I like the sound of the TV in the background when I'm performing everyday drudgery like housework. It's my spoonful of sugar to help dishwashing go down. I like having a familiar movie, so I don't get distracted by following the details; I prefer something I know well and can tune in and out from. So today I chose Harry Potter, the first one. As part of the generation who grew up with the books, and being the type to read a book she likes backwards and forwards and over again, I'm quite familiar with the series.

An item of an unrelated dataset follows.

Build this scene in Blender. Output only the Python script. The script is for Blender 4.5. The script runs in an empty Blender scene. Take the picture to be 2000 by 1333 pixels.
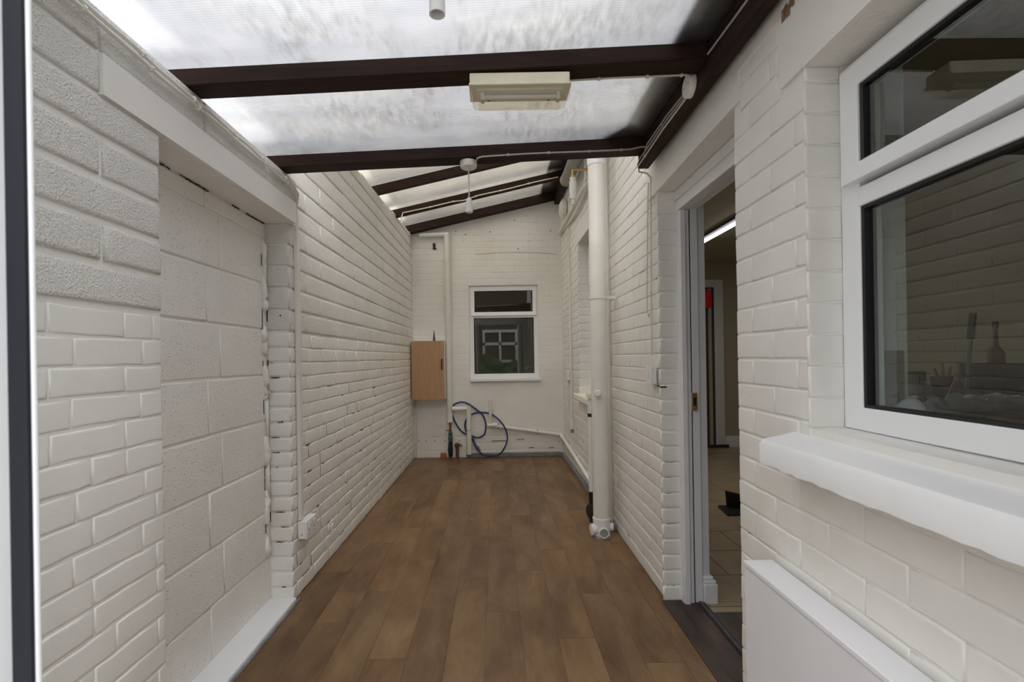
import bpy, math, random
from mathutils import Vector, Matrix
random.seed(7)
SC = bpy.context.scene
COL = SC.collection
F = 950.0      # focal length in pixels of the 2000 px wide frame
EYE = 1.2

# ------------------------------------------------------------------ camera, sky, exposure
cam_d = bpy.data.cameras.new('camera')
cam = bpy.data.objects.new('camera', cam_d)
COL.objects.link(cam)
cam_d.sensor_fit = 'HORIZONTAL'
cam_d.sensor_width = 36.0
cam_d.lens = F / 2000.0 * 36.0
cam_d.clip_start = 0.02
cam_d.shift_x = 32 / 2000.0
cam_d.shift_y = 33.5 / 2000.0
cam_d.dof.use_dof = True
cam_d.dof.focus_distance = 3.2
cam_d.dof.aperture_fstop = 7.0
cam.matrix_world = Matrix.Translation((0, 0, EYE)) @ Matrix.Rotation(math.pi / 2, 4, 'X') @ Matrix.Rotation(-0.016, 4, 'Z')
SC.camera = cam

SKY = 5.5
W = bpy.data.worlds.new('overcast_sky')
SC.world = W
W.use_nodes = True
wn = W.node_tree.nodes
wl = W.node_tree.links
wn.clear()
w_out = wn.new('ShaderNodeOutputWorld')
w_bg = wn.new('ShaderNodeBackground')
w_tc = wn.new('ShaderNodeTexCoord')
w_nz = wn.new('ShaderNodeTexNoise')
w_nz.inputs['Scale'].default_value = 2.2
w_nz.inputs['Detail'].default_value = 4
w_rp = wn.new('ShaderNodeValToRGB')
w_rp.color_ramp.elements[0].position = 0.35
w_rp.color_ramp.elements[0].color = (0.84, 0.86, 0.90, 1)
w_rp.color_ramp.elements[1].position = 0.65
w_rp.color_ramp.elements[1].color = (1.0, 1.0, 1.0, 1)
wl.new(w_tc.outputs['Generated'], w_nz.inputs['Vector'])
wl.new(w_nz.outputs['Fac'], w_rp.inputs['Fac'])
wl.new(w_rp.outputs['Color'], w_bg.inputs['Color'])
# overcast sky: the zenith is brighter than the horizon
w_sp = wn.new('ShaderNodeVectorMath')
w_sp.operation = 'DOT_PRODUCT'
wl.new(w_tc.outputs['Generated'], w_sp.inputs[0])
w_sp.inputs[1].default_value = (0.45, -0.40, 0.80)   # the brighter part of the cloud
w_mr = wn.new('ShaderNodeMapRange')
w_mr.inputs['From Min'].default_value = 0.0
w_mr.inputs['From Max'].default_value = 1.0
w_mr.inputs['To Min'].default_value = SKY * 0.20
w_mr.inputs['To Max'].default_value = SKY
wl.new(w_sp.outputs['Value'], w_mr.inputs['Value'])
wl.new(w_mr.outputs['Result'], w_bg.inputs['Strength'])
wl.new(w_bg.outputs['Background'], w_out.inputs['Surface'])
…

This first idea comes from a scene from the book, towards the beginning. The Dursley family, lead by the brutish Uncle Vernon, is running from the Hogwarts letters addressed to Harry. In their desperation, they head to a stormy, miserable island in the sea. I'm working my way through Alexandre Dumas' massive Count of Monte Cristo at the moment, so I suppose the mental image is a familiar one, although even more desolate and lonely than the dismal Chateau d'If. Anyway, in Rowling's version, Hagrid bursts upon the scene (which before had only the paltry feast of a few bags of stiff-upper-lip potato crisps) with the revelation that Harry is a wizard and brings with him fat, juicy sausages and a semi-smushed birthday cake.

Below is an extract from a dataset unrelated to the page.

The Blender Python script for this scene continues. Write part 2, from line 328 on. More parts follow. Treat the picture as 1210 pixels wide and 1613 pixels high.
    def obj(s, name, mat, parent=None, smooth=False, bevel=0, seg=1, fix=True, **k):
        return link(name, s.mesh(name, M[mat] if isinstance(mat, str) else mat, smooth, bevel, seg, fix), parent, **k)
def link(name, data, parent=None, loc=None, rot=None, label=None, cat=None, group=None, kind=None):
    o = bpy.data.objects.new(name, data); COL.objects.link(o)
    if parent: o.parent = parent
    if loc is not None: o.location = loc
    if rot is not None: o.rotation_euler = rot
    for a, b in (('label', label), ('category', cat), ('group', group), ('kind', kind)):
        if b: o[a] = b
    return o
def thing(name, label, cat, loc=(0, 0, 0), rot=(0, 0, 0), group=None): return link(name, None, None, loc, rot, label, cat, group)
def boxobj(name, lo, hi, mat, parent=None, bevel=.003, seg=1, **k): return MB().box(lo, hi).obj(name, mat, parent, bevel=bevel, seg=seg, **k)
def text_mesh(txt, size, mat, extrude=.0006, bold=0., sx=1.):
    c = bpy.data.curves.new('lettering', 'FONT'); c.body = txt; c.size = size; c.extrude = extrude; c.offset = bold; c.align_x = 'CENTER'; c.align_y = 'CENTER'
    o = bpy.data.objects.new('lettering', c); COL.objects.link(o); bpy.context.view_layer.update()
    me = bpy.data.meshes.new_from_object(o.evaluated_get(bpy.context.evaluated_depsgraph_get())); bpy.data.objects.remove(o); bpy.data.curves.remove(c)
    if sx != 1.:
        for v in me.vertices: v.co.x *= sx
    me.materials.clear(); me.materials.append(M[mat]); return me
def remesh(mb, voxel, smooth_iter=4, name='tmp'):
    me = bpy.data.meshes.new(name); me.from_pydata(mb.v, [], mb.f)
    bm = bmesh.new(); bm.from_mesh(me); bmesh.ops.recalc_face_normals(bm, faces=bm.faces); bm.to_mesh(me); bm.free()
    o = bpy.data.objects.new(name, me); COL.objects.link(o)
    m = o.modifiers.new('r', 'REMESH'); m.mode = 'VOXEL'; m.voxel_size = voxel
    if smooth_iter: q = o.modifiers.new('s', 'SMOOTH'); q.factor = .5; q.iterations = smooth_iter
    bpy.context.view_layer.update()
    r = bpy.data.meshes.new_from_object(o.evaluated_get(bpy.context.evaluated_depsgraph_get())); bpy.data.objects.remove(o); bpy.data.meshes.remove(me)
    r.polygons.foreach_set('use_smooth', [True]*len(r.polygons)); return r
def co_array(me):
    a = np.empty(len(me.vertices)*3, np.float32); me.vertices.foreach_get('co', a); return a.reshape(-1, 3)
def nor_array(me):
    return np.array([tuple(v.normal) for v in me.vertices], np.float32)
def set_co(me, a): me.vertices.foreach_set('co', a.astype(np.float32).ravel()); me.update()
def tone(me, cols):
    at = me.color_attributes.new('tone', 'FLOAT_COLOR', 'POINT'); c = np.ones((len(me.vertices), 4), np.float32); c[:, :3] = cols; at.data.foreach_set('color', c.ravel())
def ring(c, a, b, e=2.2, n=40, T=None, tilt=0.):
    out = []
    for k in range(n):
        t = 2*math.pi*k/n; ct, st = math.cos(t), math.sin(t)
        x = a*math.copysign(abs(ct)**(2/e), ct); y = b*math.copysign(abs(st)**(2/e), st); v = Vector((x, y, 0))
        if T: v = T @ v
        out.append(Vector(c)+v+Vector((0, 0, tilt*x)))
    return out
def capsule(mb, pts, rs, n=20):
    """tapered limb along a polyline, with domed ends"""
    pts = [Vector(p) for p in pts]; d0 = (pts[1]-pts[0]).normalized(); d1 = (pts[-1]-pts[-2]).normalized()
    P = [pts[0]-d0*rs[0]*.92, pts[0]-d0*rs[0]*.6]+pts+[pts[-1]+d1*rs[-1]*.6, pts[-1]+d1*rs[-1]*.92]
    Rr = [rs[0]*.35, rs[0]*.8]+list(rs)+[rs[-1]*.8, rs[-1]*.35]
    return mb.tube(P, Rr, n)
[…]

This book-reference would be particularly apt on a camping trip. Having never had the chance to go on one before, I imagine it'd be wonderfully classic to sit around a campfire roasting some nice sausages (or hot dogs) and passing around a jumbo bag of crisps (or your favorite potato chips--mine is the Canadian classic, ketchup!) while reading the chapter, maybe followed by some messy, mallowy smores and ghost stories? Or if the great outdoors are a bit wild for your tastes, plan a backyard/deck/patio/living room camping trip, retaining all the usual good food without the hassles of latrines and mosquitoes.